Monday, 3 December 2007


In my last post I mention "Martingale" staking systems (dodgy, dodgy, dodgy!), well I found the definition for an anti-martingale staking system in wikipedia:

"One activity where money management based on an anti-martingale approach has a recognized value [1] is speculation and trading. Many financial markets have some cyclical component to them, and the approach of an individual speculator or trader may only be appropriate for one portion of that cycle. Using an anti-martingale risk management scheme will increase profits during time periods when a trading approach is working well, while automatically decreasing exposure during portions of the cycle where trading is unprofitable. This is believed to decrease the risk of ruin for trading"
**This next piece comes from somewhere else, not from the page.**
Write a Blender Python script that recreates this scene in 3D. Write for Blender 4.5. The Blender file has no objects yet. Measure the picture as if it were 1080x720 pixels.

Van. K. Tharp, the financial trading guru, talks about anti-martingale systems in his investing rules. Have a look here: Van K. Tharps rules


Anonymous said...

Hi Richard,

I have just discovered your blog. I have also just started trading. I was very interested to read that computers do not generate true random numbers, which lead me to my next point. I have not traded large amounts for real cash and have been experimenting with various markets. There are so many factors that can affect racing, football greyhounds etc.
Therefore I thought what about X games no ouside influence no politics to move currencies an ideal market.Just random numbers or cards. The price swings are unbelievable. I downlaoded a 3 day trial of a bot set up my system. Paper traded a 7% OF £500 compounding bank.
Eureka I thought on the first couple of days it made £5000. This continued for several days.
However the same system NOW makes a loss of £2000 over the same timescale. When I read your articles, I realised that perhaps random cards or numbers are not random after all.


Richard said...

Thanks for your comment. Its true that a computer can't generate random numbers, but there are ways to give a computer access to true random numbers. This is via a device called a RNG. As I mentioned in my other post, "A RNG is a special piece of kit that can be used to generate real random numbers for use by computers, e.g. it doesn't rely on computer formulae to get numbers, it samples white noise levels or other random external events and feeds that back to the computer.". Have a look on Wikipedia for more details of RNGs.